> [Short exercise]
Print, exactly as they stand, the lines from the start of the listing to the line containing "w.node_tree.nodes['Background'].inputs[1].default_value = 0.15", inclusive.

— Begin Data lines —

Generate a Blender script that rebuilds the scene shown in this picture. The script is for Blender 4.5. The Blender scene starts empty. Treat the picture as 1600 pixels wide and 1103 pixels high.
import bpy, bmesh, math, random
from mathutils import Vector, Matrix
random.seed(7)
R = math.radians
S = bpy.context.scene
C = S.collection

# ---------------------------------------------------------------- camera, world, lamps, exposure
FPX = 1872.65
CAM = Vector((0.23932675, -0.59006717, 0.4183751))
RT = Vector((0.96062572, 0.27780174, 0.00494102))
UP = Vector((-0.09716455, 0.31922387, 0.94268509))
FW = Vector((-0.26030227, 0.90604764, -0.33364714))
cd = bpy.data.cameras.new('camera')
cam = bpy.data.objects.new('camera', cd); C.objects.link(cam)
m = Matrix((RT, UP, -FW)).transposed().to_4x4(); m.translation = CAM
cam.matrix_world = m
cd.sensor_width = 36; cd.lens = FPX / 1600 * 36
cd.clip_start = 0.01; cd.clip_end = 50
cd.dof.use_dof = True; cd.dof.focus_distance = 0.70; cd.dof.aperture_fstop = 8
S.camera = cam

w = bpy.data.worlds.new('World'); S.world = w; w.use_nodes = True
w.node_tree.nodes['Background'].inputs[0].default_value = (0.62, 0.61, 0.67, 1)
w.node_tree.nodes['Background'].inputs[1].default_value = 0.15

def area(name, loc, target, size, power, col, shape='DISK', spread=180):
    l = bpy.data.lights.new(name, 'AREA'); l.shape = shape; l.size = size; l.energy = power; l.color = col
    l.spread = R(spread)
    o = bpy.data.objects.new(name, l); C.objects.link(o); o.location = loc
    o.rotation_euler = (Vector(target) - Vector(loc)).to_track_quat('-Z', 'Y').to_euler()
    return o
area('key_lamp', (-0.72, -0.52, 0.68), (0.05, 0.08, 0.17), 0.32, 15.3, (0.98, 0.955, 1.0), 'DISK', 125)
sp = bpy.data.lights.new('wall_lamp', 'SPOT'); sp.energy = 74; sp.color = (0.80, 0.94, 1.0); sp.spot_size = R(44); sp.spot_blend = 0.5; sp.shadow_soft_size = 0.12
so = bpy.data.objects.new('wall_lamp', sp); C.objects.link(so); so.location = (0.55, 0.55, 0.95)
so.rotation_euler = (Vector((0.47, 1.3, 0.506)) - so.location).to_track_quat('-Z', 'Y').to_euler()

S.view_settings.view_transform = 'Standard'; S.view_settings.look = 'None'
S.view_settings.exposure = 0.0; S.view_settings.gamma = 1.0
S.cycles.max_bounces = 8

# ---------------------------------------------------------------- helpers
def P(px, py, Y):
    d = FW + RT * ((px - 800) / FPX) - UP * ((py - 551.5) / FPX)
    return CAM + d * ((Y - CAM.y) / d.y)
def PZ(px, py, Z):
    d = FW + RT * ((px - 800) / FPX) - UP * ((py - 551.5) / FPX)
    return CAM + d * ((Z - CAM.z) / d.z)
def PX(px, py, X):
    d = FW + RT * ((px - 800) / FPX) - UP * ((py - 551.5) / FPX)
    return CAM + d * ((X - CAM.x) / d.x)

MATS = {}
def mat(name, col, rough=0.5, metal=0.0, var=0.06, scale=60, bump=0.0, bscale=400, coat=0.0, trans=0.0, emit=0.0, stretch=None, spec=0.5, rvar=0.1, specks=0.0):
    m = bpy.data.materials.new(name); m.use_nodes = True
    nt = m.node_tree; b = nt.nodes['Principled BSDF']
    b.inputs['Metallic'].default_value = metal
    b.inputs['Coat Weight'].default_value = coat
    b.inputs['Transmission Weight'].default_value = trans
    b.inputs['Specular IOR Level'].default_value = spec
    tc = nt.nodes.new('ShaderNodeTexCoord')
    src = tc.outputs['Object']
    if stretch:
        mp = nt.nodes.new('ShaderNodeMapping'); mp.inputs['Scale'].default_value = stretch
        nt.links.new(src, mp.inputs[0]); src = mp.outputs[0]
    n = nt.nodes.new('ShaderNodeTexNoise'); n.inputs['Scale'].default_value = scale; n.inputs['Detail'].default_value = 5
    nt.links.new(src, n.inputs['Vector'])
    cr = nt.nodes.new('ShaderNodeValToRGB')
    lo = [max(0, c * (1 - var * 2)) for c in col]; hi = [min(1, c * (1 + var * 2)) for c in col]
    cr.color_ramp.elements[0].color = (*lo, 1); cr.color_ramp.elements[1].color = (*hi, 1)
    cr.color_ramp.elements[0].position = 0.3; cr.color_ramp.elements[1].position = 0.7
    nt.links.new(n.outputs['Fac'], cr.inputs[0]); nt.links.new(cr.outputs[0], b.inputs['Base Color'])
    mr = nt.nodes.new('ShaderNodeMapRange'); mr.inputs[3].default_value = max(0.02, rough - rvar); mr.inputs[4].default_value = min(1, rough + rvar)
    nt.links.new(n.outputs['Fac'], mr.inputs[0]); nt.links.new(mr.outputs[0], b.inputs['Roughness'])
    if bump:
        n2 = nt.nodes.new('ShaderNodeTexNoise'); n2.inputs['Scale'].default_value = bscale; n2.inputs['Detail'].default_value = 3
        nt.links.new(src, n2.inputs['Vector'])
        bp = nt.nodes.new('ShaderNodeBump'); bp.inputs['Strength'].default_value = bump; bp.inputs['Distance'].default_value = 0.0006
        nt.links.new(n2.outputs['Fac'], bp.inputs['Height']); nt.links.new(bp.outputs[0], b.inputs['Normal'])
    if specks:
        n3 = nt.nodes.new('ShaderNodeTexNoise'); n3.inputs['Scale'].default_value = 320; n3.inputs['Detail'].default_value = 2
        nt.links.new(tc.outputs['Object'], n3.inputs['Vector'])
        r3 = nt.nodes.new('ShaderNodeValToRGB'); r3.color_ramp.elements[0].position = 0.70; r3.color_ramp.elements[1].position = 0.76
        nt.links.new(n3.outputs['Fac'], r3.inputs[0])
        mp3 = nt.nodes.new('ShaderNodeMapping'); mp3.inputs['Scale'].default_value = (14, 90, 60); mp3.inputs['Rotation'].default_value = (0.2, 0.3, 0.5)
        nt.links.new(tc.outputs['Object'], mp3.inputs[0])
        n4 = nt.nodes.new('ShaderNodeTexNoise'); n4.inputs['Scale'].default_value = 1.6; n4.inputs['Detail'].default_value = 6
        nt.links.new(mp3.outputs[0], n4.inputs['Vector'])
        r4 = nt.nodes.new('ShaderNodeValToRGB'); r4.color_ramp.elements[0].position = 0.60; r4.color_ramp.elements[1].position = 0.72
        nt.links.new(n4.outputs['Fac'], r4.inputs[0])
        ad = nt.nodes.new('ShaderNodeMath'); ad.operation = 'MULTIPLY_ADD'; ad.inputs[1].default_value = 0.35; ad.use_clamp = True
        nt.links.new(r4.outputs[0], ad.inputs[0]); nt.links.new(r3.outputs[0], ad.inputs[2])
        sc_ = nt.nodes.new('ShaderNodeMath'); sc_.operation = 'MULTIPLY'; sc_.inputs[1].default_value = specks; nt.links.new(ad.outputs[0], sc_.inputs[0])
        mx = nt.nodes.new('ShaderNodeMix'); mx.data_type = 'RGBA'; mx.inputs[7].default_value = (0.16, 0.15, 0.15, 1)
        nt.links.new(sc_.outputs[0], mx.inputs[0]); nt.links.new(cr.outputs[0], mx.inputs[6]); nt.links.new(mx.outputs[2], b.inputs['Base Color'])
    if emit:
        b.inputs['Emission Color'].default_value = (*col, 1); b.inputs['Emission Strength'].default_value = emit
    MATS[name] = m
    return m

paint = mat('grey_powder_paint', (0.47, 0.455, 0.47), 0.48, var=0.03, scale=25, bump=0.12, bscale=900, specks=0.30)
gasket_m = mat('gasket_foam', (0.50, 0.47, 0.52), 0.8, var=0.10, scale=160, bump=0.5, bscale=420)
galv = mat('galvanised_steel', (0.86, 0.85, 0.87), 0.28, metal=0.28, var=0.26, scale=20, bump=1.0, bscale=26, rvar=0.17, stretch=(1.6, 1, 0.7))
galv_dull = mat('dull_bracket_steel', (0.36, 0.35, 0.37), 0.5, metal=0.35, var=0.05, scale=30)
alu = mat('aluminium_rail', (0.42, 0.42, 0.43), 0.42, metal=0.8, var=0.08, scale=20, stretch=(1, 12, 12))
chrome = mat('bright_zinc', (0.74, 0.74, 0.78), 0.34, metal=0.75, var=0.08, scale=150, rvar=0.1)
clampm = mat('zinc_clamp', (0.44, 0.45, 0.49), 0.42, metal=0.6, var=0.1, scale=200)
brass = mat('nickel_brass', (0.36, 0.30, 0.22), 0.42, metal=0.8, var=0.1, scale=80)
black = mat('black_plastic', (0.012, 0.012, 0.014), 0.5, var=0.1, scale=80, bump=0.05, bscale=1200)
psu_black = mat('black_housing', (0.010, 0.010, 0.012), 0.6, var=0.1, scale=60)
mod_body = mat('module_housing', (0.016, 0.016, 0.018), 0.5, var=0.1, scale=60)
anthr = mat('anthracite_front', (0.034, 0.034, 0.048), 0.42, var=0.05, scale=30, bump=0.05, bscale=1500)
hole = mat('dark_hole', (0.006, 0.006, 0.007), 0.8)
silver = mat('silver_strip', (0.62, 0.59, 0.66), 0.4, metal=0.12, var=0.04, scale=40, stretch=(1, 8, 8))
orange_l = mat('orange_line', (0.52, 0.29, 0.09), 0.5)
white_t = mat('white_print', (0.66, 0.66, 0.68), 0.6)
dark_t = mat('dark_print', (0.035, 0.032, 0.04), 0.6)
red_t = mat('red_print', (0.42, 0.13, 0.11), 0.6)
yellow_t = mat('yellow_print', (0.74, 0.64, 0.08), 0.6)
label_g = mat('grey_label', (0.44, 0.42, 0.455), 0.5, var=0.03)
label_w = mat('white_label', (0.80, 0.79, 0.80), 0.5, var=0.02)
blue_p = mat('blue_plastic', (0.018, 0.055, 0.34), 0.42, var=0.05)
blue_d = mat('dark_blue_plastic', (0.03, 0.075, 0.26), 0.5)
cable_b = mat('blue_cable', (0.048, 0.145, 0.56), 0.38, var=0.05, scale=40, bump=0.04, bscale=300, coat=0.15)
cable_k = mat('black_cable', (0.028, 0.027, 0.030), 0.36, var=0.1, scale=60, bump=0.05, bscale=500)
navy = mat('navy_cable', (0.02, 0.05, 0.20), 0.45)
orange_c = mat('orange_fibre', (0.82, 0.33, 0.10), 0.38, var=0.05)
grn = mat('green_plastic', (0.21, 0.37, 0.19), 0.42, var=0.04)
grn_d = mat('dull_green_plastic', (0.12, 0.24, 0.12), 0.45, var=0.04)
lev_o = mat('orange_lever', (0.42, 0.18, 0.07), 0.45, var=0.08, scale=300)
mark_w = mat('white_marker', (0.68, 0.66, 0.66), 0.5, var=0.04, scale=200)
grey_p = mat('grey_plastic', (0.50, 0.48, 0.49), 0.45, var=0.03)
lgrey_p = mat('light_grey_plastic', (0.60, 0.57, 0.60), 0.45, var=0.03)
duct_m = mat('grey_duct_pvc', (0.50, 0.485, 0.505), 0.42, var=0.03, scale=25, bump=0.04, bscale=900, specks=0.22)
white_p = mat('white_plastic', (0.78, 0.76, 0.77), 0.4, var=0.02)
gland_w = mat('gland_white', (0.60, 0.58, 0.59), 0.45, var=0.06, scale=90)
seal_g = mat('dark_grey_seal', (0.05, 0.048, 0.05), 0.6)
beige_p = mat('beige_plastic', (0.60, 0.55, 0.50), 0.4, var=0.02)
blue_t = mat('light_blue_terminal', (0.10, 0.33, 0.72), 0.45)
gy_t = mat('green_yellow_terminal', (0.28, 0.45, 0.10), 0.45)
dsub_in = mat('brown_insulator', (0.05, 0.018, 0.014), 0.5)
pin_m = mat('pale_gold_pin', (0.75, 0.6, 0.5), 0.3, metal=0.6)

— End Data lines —

> [Answer for this exercise]
Generate a Blender script that rebuilds the scene shown in this picture. The script is for Blender 4.5. The Blender scene starts empty. Treat the picture as 1600 pixels wide and 1103 pixels high.
import bpy, bmesh, math, random
from mathutils import Vector, Matrix
random.seed(7)
R = math.radians
S = bpy.context.scene
C = S.collection

# ---------------------------------------------------------------- camera, world, lamps, exposure
FPX = 1872.65
CAM = Vector((0.23932675, -0.59006717, 0.4183751))
RT = Vector((0.96062572, 0.27780174, 0.00494102))
UP = Vector((-0.09716455, 0.31922387, 0.94268509))
FW = Vector((-0.26030227, 0.90604764, -0.33364714))
cd = bpy.data.cameras.new('camera')
cam = bpy.data.objects.new('camera', cd); C.objects.link(cam)
m = Matrix((RT, UP, -FW)).transposed().to_4x4(); m.translation = CAM
cam.matrix_world = m
cd.sensor_width = 36; cd.lens = FPX / 1600 * 36
cd.clip_start = 0.01; cd.clip_end = 50
cd.dof.use_dof = True; cd.dof.focus_distance = 0.70; cd.dof.aperture_fstop = 8
S.camera = cam

w = bpy.data.worlds.new('World'); S.world = w; w.use_nodes = True
w.node_tree.nodes['Background'].inputs[0].default_value = (0.62, 0.61, 0.67, 1)
w.node_tree.nodes['Background'].inputs[1].default_value = 0.15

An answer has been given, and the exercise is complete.